Connecticut's most infamous son could have been one of its greatest heroes. Benedict Arnold was born in Norwich Connecticut to a long line of Benedict Arnold's including a former Governor of Rhode Island. His father B.A. after some unfortunate business dealings sought the solace of the local tavern, so young Benny was sent off at an early age to apprentice at his cousins large and successful apothecary. His early life was adventurous and successful and eventually he ended up in New Haven Connecticut with his own apothecary and became a merchant trader in Canada and the West Indies where it is believed he became a Freemason. He soon affiliated with Hiram Lodge No. 1 in New Haven, Connecticut's oldest lodge. When he heard of the Battle's of Lexington and Concord Arnold marched off to battle. His heroics and exploits are many and as the Revolutionary War progressed he quickly rose up the ranks of the Continental Army. If his story ended here he would be spoken amongst the founding fathers with reverence due but alas, greed or vanity and or a combination of insults drove him to his path of infamy and his betrayal of his country he fought and was wounded for.

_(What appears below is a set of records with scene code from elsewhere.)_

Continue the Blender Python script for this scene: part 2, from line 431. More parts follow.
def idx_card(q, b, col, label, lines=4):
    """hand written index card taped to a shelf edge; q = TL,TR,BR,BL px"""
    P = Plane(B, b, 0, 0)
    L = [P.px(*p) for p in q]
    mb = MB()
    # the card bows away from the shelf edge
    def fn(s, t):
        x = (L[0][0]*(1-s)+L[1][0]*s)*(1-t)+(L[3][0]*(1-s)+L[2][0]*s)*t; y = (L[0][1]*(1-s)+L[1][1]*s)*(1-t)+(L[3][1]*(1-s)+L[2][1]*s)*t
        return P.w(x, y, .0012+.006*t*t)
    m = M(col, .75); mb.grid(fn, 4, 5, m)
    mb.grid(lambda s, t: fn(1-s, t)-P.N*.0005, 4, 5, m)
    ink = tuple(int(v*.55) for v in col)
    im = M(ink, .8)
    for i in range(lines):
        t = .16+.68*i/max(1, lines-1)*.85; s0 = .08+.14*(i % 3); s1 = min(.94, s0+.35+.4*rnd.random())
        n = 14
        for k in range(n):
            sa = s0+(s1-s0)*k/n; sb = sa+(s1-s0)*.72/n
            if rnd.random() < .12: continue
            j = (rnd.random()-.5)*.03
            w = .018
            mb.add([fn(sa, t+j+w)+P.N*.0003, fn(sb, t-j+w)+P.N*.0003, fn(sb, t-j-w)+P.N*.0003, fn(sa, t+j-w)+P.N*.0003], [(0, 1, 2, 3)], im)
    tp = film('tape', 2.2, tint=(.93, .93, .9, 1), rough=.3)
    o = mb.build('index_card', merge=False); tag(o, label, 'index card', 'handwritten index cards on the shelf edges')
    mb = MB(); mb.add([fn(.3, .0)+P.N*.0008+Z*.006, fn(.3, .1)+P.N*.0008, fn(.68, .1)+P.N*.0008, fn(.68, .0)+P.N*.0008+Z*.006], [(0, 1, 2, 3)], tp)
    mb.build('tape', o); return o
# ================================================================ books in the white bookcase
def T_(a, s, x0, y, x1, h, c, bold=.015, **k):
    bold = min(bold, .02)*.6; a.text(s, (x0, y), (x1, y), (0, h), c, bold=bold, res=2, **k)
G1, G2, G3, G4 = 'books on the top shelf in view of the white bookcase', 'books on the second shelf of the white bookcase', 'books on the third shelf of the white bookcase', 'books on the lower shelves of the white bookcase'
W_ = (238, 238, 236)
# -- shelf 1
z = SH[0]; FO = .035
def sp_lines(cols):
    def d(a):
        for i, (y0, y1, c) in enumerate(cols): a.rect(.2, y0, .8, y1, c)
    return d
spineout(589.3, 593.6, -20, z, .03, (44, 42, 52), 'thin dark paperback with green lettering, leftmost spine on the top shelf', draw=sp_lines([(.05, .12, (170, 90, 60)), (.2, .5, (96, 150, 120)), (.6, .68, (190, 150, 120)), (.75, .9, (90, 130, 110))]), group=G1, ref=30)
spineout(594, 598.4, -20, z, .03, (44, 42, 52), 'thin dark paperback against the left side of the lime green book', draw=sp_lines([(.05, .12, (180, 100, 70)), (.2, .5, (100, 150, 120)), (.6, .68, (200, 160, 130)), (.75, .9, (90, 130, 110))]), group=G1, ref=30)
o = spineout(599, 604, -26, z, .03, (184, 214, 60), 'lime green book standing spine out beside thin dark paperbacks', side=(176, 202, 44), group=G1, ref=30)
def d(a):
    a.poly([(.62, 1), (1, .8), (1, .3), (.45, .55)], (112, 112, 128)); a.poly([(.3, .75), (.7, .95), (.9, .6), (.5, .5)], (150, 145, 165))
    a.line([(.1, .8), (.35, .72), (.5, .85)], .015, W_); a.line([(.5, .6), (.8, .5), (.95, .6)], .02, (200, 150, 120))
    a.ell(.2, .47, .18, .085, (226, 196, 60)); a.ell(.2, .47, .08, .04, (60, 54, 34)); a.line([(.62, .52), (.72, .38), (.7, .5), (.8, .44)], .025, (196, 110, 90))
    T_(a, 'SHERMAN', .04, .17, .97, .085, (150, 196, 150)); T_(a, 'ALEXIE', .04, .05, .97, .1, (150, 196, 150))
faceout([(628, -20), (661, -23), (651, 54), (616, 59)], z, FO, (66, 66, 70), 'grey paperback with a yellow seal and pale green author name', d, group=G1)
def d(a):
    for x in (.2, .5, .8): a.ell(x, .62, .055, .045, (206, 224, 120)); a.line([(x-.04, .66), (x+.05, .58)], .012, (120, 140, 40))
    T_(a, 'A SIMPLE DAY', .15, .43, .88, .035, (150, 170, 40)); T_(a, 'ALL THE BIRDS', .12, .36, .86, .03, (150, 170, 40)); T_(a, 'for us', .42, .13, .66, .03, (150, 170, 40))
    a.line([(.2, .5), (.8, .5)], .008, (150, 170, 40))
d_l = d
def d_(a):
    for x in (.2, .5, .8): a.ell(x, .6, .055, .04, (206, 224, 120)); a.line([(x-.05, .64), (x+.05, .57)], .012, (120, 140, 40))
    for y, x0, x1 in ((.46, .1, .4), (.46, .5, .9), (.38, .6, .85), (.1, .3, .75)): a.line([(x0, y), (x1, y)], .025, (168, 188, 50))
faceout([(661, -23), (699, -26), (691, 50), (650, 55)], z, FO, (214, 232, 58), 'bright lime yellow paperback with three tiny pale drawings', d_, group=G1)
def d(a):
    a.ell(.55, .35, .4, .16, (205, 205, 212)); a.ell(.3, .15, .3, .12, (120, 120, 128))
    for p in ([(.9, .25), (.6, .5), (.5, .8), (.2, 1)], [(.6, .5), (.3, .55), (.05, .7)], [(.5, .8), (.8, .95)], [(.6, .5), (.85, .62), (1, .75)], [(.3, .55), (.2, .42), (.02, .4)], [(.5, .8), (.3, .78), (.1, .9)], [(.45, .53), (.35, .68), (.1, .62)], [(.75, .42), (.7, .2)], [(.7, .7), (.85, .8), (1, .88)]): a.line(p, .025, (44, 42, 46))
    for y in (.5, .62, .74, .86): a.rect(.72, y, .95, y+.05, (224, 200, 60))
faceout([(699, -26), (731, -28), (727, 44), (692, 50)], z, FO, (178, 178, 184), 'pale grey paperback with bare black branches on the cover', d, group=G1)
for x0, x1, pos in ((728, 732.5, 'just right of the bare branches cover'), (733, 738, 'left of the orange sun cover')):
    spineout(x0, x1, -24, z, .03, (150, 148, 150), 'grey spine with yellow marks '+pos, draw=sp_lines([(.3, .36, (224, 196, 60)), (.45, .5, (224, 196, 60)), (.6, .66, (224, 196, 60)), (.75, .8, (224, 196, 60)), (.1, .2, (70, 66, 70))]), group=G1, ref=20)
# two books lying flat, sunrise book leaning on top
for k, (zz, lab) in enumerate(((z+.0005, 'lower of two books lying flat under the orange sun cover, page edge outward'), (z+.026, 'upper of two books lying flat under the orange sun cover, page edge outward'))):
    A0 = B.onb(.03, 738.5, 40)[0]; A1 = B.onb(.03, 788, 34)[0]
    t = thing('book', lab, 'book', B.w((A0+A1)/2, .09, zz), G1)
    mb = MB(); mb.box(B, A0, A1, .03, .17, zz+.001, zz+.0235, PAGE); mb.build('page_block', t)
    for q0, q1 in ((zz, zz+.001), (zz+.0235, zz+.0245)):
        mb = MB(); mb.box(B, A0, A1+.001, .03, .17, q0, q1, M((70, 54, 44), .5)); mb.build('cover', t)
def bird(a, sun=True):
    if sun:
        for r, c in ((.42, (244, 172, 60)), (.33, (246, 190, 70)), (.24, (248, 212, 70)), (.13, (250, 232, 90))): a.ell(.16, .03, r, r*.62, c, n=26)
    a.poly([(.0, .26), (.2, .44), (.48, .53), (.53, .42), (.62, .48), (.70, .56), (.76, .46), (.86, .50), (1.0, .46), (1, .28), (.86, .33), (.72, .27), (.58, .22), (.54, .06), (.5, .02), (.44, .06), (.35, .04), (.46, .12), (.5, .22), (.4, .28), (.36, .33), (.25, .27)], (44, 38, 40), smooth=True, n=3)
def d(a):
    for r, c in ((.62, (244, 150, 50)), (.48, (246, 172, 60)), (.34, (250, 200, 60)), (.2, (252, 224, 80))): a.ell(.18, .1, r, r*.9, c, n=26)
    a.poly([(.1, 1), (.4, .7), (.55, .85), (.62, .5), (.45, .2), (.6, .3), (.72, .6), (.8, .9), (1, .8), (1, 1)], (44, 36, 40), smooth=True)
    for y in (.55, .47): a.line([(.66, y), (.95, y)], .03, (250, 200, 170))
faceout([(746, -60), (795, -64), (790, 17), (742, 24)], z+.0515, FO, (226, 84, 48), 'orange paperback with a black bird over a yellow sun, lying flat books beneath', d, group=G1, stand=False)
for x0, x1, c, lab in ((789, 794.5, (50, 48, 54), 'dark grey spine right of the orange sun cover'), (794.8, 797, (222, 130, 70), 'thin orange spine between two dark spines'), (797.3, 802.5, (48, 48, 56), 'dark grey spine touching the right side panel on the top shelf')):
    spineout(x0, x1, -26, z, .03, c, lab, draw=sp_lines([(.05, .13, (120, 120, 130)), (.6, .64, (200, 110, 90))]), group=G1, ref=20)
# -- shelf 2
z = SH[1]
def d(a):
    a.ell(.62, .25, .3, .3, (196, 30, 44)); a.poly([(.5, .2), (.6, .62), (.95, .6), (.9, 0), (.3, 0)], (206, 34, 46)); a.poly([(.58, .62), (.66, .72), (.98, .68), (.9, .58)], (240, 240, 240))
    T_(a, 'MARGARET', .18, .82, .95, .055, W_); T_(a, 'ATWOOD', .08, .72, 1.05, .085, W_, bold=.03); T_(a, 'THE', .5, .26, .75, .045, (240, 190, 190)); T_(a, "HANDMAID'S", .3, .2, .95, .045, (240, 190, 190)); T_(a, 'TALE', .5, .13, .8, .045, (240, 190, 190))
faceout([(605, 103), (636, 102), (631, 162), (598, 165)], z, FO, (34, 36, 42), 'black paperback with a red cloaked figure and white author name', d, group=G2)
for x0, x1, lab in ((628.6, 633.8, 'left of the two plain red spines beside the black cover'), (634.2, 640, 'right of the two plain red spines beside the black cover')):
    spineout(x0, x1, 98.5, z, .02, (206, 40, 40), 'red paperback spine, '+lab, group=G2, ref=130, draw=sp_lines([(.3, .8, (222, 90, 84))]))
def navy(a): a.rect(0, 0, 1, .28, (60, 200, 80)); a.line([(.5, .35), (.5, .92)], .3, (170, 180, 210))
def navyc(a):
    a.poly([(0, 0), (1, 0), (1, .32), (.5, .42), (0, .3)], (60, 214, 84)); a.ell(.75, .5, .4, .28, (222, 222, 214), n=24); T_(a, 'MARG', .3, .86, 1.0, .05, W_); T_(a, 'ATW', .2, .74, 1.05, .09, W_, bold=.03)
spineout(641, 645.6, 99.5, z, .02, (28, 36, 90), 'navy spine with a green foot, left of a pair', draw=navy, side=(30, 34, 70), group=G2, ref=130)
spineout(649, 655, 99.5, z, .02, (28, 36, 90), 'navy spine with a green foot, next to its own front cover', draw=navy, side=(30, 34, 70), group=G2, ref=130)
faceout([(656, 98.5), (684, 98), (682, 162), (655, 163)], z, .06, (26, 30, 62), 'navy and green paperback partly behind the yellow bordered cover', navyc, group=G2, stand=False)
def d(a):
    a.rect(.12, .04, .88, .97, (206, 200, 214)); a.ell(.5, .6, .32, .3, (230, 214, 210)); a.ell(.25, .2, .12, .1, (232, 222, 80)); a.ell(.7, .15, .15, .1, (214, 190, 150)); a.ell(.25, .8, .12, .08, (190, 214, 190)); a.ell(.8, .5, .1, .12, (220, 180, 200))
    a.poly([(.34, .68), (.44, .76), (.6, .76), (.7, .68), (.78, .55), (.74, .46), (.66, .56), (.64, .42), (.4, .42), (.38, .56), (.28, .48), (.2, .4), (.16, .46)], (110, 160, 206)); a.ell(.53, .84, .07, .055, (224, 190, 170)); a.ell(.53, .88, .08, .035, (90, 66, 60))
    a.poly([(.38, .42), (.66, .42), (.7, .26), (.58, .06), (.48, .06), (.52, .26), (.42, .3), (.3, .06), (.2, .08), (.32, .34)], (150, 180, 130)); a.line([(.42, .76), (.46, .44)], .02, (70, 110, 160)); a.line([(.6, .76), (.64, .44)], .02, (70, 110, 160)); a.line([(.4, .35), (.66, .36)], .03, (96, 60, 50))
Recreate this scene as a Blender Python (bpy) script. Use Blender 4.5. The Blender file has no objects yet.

What causes a man to betray a trust given to him? It is said that his fellow Freemason Brother George Washington, who had given Benedict the post at West Point where he was to be caught trying to sell its secrets to the Redcoats, was calm upon learning of the betrayal of his friend and Brother, I wonder what his face looked like. 
Washington did perform a thorough investigation into his betrayal and tried to make a trade with the British in order to bring him to justice and even tried to have him kidnapped but Benedict escaped and eventually fought as gallantly for the Red Coats as he did the Patriots, but died virtually unknown in London where he is buried due to clerical errors in an unmarked mass grave.
It is kind of sad when someone you have put faith and trust in betrays you because you know that person well and you almost want to figure out how to justify their action in order to save that was lost but it will never be the same. 
Subterfuge regardless of the reason is subterfuge.